Pragnąc dojść do jakiejś wstępnej konkluzji, napotykam na znamienny opór. Już w tym momencie można wskazać dwoistość (nawet rodzaj niespójności) jako dominującą zasadę organizującą świat Schulza. W celu jeszcze wyraźniejszego jej podkreślenia przywołam dwie wypowiedzi pisarza na temat własnej twórczości plastycznej i możliwości słowa. Pierwsza brzmi następująco: „Rysunek zakreśla ciaśniejsze granice swym materiałem niż proza. Dlatego sądzę, że w prozie wypowiedziałem się pełniej” (zob. list do St. I. Witkiewicza)44. Druga: „Język nasz nie posiada określeń, które by dozowały niejako stopnia realności, definiowały jej gęstość”(zob. Ulica Krokodyli)45.

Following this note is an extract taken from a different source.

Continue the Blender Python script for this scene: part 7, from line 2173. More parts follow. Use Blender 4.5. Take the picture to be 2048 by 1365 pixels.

Widać więc, że owa dwoistość w zasadniczy sposób zorganizowała świat Schulzowskiej linii i słowa. Z jednej strony, pisarz był „wyznawcą linii”, której nigdy nie zdradził, i możliwe, że tylko jej ufał, sądząc z jego przeświadczenia o niemożliwości oddania w słowie gęstości świata. Z drugiej strony, biorąc pod uwagę twierdzenie o pełniejszym jego wypowiedzeniu się w prozie, możemy zwątpić w jej ważność. Jedno jest pewne – „świat linii” pierwszy „zawładnął” życiem autora Sklepów cynamonowych, ale niekoniecznie dominował w jego filozofii, bo, jak mówił: „obraz jest pochodną słowa pierwotnego”, stąd okazuje się ważniejszy nawet od rzeczywistości. Teraz trzeba odpowiedzieć na pytanie, który z tych światów był „prawdziwszy” i jemu bliższy, bo tylko wtedy uda się dotrzeć do istoty świata samego twórcy.

Aby znaleźć „prawdę o Schulzu” w świecie jego rysunków i prozy, trzeba najpierw pozwolić, aby te dwie płaszczyzny jego twórczej ekspresji ukształtowały nas – odbiorców, tak jak samego twórcę, czyli po prostu wejść w te światy jak najgłębiej, spróbować zbadać… a następnie spojrzeć na nie z zewnątrz. Wtedy dopiero będziemy mogli ustrzec się jednostronnej interpretacji i zbliżyć do poznania ich twórcy.